Yes, inflation has peaked.

And the good news is that money growth appears to be steadying. The Fed may deserve some credit for this, especially if money growth really does stay at zero for a while. Remember, the whole way that monetary policy is being operated right now is a total experiment; the central bank has never before tried to slow inflation with rate hikes alone without reining in the quantity of reserves. They might have great models but it has never been tried. Ergo, if they end up succeeding not just in pushing inflation down (it was going to go down naturally somewhat anyway) but in pushing it back to 2%, then they’ll deserve a lot of credit for those models. Personally, I think there is enough reason to be skeptical of their models that I’ll withhold judgment until we get to 2%.

I don’t think that will be any time soon. There is still plenty of pipeline monetary pressure caused by the prior increase in the money supply, and plenty of large systematic/secular pressures (such as demographics and deglobalization) that will tend to keep inflation higher than it otherwise would be.

Here’s the Big Picture

Between December 1992 and December 2019, M2 grew an aggregate of 347% (5.71% per annum). Real GDP increased 95.3% (2.51% p.a.), and the price level (using CPI) rose 81.1% (2.22% p.a.). By definition, the sum of changes in GDP and the price level, 4.74% per annum, is approximately equal to the sum of the changes in the money supply and money velocity; so, we know that the difference was declining V (since M2 was +5.71% and that’s more than 4.74%).

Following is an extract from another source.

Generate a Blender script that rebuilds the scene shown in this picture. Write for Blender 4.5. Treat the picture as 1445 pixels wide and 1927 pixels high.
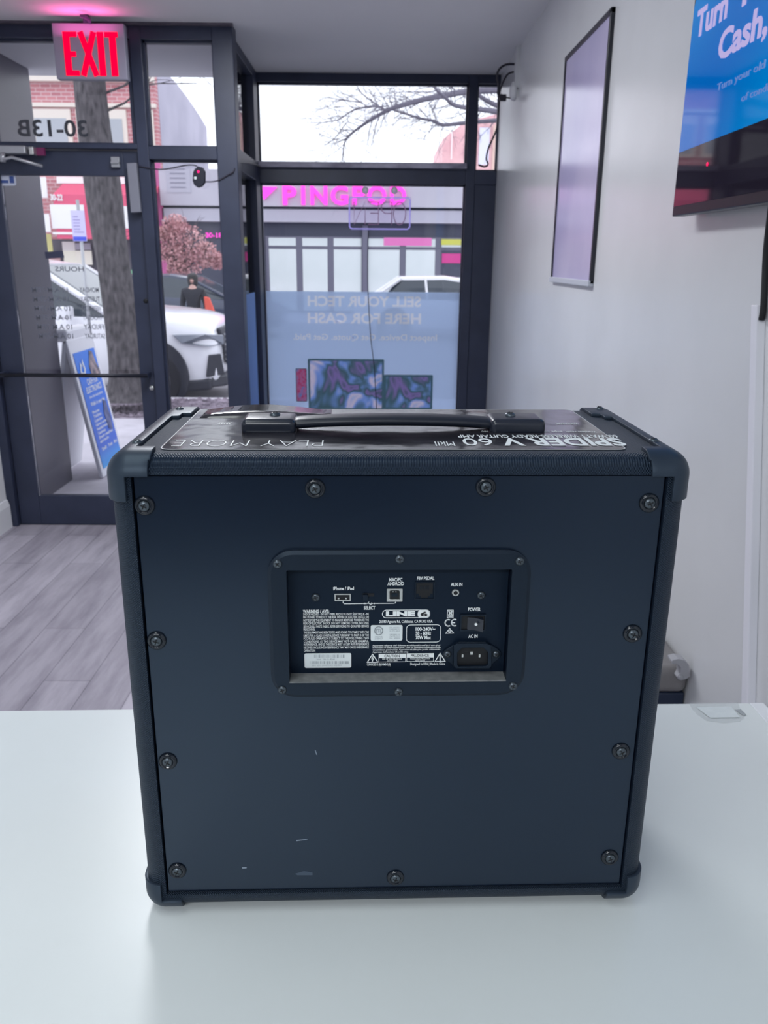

The declining velocity of money made possible the good outcome of 2.5% growth and 2.2% inflation, given 5.7% money growth. If V had instead been constant, we wouldn’t have had 3.5% growth—the economy just can’t do that. We would have had more inflation. So, we got a lucky break with declining V (or you can think of the one-time globalization and demographics dividend as the lucky break that allowed us to grow money ‘too fast’ and still get solid growth and low inflation).

Either way, that’s a one-time lucky break. Going forward, M2 really can’t grow much faster than 2.5%+2%=4.5% if you want stable inflation, and possibly less than that since globalization and demographics trends are reversing. That’s the big picture in the long term.

In the short term: Since the end of 2019, M2 is +40.4%, GDP +4.3% (total, not annualized), and prices +15.5%. This has coincided (caused?) a massive decline in money velocity…which is in the process of correcting.

So in my view, the path of inflation from here looks like this: steadily high-ish inflation for a few years—think a 4% handle as being an optimistic outcome—which transitions into lower inflation that will still seem higher compared to what we became used to over the last quarter-century. Say, mid 3%. As I said, if the Fed really sticks the landing, and commits to lower money growth going forward than it has historically been comfortable with, then this doesn’t have to happen. But for that to happen, it will also be necessary to have fewer economic/financial crack-ups that “require” monetary policy ministrations that somehow always involve much more money.

And therein lies the rub: slower money growth probably implies more crack-ups are likely. Hmmm.

Disclosure: My company and/or funds and accounts we manage have positions in inflation-indexed bonds and various commodity and financial futures products and ETFs, that may be mentioned from time to time in this column.